**What is expected:** The entries below should be output exactly as written.

§

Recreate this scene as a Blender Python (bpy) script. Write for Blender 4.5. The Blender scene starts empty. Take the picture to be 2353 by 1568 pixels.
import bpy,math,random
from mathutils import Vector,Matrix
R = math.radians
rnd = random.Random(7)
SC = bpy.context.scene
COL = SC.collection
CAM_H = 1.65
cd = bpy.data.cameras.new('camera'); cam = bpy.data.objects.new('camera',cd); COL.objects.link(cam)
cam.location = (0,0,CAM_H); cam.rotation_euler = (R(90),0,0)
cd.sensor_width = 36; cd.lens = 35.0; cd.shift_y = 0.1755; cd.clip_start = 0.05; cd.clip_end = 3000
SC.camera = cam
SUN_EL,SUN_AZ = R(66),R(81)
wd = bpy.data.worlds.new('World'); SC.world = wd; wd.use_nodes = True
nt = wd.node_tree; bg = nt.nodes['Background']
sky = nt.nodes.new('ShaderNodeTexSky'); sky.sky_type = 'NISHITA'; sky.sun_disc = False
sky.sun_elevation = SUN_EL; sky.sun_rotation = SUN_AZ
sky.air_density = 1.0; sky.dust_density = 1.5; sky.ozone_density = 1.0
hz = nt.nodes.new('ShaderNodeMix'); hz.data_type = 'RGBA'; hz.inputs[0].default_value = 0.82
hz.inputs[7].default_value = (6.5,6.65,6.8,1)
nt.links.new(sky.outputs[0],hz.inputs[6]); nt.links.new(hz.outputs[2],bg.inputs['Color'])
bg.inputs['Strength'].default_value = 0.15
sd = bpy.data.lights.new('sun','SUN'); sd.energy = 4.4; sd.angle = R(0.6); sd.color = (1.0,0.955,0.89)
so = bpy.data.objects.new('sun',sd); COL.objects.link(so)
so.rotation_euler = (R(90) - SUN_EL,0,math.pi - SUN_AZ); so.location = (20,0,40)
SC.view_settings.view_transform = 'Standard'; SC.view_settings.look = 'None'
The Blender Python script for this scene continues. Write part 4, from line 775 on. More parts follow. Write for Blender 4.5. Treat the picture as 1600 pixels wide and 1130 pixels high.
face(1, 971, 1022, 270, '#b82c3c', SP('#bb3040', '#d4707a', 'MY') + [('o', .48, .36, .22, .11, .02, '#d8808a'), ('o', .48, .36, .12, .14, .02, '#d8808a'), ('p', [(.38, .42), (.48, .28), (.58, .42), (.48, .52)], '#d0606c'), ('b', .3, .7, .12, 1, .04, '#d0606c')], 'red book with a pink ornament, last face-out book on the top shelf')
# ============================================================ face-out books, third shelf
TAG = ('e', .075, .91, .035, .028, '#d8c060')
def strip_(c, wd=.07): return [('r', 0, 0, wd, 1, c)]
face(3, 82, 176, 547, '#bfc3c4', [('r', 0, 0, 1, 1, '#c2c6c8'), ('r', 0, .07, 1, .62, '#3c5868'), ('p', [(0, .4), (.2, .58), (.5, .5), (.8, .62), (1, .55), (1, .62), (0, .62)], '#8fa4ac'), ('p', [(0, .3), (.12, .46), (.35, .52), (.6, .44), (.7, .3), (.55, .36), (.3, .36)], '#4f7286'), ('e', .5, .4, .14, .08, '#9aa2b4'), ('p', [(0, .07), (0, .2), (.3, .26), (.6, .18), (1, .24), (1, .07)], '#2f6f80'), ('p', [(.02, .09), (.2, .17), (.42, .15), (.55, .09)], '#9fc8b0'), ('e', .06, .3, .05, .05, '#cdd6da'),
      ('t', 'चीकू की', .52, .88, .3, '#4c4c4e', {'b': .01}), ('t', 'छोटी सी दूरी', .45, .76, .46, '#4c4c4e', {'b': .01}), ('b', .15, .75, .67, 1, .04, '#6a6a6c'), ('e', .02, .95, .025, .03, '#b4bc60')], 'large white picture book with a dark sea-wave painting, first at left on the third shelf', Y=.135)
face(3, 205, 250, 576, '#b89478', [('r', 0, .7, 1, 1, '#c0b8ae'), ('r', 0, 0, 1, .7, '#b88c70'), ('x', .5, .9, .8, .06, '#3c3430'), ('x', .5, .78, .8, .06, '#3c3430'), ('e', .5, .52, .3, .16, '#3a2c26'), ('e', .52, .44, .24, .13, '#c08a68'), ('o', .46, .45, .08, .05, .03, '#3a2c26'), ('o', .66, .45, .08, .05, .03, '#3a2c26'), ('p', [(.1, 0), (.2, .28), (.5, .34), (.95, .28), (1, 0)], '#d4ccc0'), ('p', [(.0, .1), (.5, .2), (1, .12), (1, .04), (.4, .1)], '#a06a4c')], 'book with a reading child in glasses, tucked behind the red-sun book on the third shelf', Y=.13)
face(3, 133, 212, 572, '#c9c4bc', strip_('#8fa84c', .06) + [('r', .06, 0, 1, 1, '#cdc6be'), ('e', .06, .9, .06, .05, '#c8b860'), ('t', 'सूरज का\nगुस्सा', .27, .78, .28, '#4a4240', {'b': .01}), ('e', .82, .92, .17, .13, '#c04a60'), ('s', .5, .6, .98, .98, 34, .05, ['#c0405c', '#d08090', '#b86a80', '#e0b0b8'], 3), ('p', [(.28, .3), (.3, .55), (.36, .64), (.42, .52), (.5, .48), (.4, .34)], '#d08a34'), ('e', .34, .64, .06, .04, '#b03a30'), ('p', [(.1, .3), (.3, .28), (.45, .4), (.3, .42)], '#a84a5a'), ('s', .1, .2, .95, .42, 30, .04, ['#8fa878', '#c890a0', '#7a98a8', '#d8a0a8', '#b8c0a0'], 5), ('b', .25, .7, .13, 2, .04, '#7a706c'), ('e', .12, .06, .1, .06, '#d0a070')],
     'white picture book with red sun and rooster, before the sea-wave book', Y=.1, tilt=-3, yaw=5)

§

**Task response:**
Recreate this scene as a Blender Python (bpy) script. Write for Blender 4.5. The Blender scene starts empty. Take the picture to be 2353 by 1568 pixels.
import bpy,math,random
from mathutils import Vector,Matrix
R = math.radians
rnd = random.Random(7)
SC = bpy.context.scene
COL = SC.collection
CAM_H = 1.65
cd = bpy.data.cameras.new('camera'); cam = bpy.data.objects.new('camera',cd); COL.objects.link(cam)
cam.location = (0,0,CAM_H); cam.rotation_euler = (R(90),0,0)
cd.sensor_width = 36; cd.lens = 35.0; cd.shift_y = 0.1755; cd.clip_start = 0.05; cd.clip_end = 3000
SC.camera = cam
SUN_EL,SUN_AZ = R(66),R(81)
wd = bpy.data.worlds.new('World'); SC.world = wd; wd.use_nodes = True
nt = wd.node_tree; bg = nt.nodes['Background']
sky = nt.nodes.new('ShaderNodeTexSky'); sky.sky_type = 'NISHITA'; sky.sun_disc = False
sky.sun_elevation = SUN_EL; sky.sun_rotation = SUN_AZ
sky.air_density = 1.0; sky.dust_density = 1.5; sky.ozone_density = 1.0
hz = nt.nodes.new('ShaderNodeMix'); hz.data_type = 'RGBA'; hz.inputs[0].default_value = 0.82
hz.inputs[7].default_value = (6.5,6.65,6.8,1)
nt.links.new(sky.outputs[0],hz.inputs[6]); nt.links.new(hz.outputs[2],bg.inputs['Color'])
bg.inputs['Strength'].default_value = 0.15
sd = bpy.data.lights.new('sun','SUN'); sd.energy = 4.4; sd.angle = R(0.6); sd.color = (1.0,0.955,0.89)
so = bpy.data.objects.new('sun',sd); COL.objects.link(so)
so.rotation_euler = (R(90) - SUN_EL,0,math.pi - SUN_AZ); so.location = (20,0,40)
SC.view_settings.view_transform = 'Standard'; SC.view_settings.look = 'None'
The Blender Python script for this scene continues. Write part 4, from line 775 on. More parts follow. Write for Blender 4.5. Treat the picture as 1600 pixels wide and 1130 pixels high.
face(1, 971, 1022, 270, '#b82c3c', SP('#bb3040', '#d4707a', 'MY') + [('o', .48, .36, .22, .11, .02, '#d8808a'), ('o', .48, .36, .12, .14, .02, '#d8808a'), ('p', [(.38, .42), (.48, .28), (.58, .42), (.48, .52)], '#d0606c'), ('b', .3, .7, .12, 1, .04, '#d0606c')], 'red book with a pink ornament, last face-out book on the top shelf')
# ============================================================ face-out books, third shelf
TAG = ('e', .075, .91, .035, .028, '#d8c060')
def strip_(c, wd=.07): return [('r', 0, 0, wd, 1, c)]
face(3, 82, 176, 547, '#bfc3c4', [('r', 0, 0, 1, 1, '#c2c6c8'), ('r', 0, .07, 1, .62, '#3c5868'), ('p', [(0, .4), (.2, .58), (.5, .5), (.8, .62), (1, .55), (1, .62), (0, .62)], '#8fa4ac'), ('p', [(0, .3), (.12, .46), (.35, .52), (.6, .44), (.7, .3), (.55, .36), (.3, .36)], '#4f7286'), ('e', .5, .4, .14, .08, '#9aa2b4'), ('p', [(0, .07), (0, .2), (.3, .26), (.6, .18), (1, .24), (1, .07)], '#2f6f80'), ('p', [(.02, .09), (.2, .17), (.42, .15), (.55, .09)], '#9fc8b0'), ('e', .06, .3, .05, .05, '#cdd6da'),
      ('t', 'चीकू की', .52, .88, .3, '#4c4c4e', {'b': .01}), ('t', 'छोटी सी दूरी', .45, .76, .46, '#4c4c4e', {'b': .01}), ('b', .15, .75, .67, 1, .04, '#6a6a6c'), ('e', .02, .95, .025, .03, '#b4bc60')], 'large white picture book with a dark sea-wave painting, first at left on the third shelf', Y=.135)
face(3, 205, 250, 576, '#b89478', [('r', 0, .7, 1, 1, '#c0b8ae'), ('r', 0, 0, 1, .7, '#b88c70'), ('x', .5, .9, .8, .06, '#3c3430'), ('x', .5, .78, .8, .06, '#3c3430'), ('e', .5, .52, .3, .16, '#3a2c26'), ('e', .52, .44, .24, .13, '#c08a68'), ('o', .46, .45, .08, .05, .03, '#3a2c26'), ('o', .66, .45, .08, .05, .03, '#3a2c26'), ('p', [(.1, 0), (.2, .28), (.5, .34), (.95, .28), (1, 0)], '#d4ccc0'), ('p', [(.0, .1), (.5, .2), (1, .12), (1, .04), (.4, .1)], '#a06a4c')], 'book with a reading child in glasses, tucked behind the red-sun book on the third shelf', Y=.13)
face(3, 133, 212, 572, '#c9c4bc', strip_('#8fa84c', .06) + [('r', .06, 0, 1, 1, '#cdc6be'), ('e', .06, .9, .06, .05, '#c8b860'), ('t', 'सूरज का\nगुस्सा', .27, .78, .28, '#4a4240', {'b': .01}), ('e', .82, .92, .17, .13, '#c04a60'), ('s', .5, .6, .98, .98, 34, .05, ['#c0405c', '#d08090', '#b86a80', '#e0b0b8'], 3), ('p', [(.28, .3), (.3, .55), (.36, .64), (.42, .52), (.5, .48), (.4, .34)], '#d08a34'), ('e', .34, .64, .06, .04, '#b03a30'), ('p', [(.1, .3), (.3, .28), (.45, .4), (.3, .42)], '#a84a5a'), ('s', .1, .2, .95, .42, 30, .04, ['#8fa878', '#c890a0', '#7a98a8', '#d8a0a8', '#b8c0a0'], 5), ('b', .25, .7, .13, 2, .04, '#7a706c'), ('e', .12, .06, .1, .06, '#d0a070')],
     'white picture book with red sun and rooster, before the sea-wave book', Y=.1, tilt=-3, yaw=5)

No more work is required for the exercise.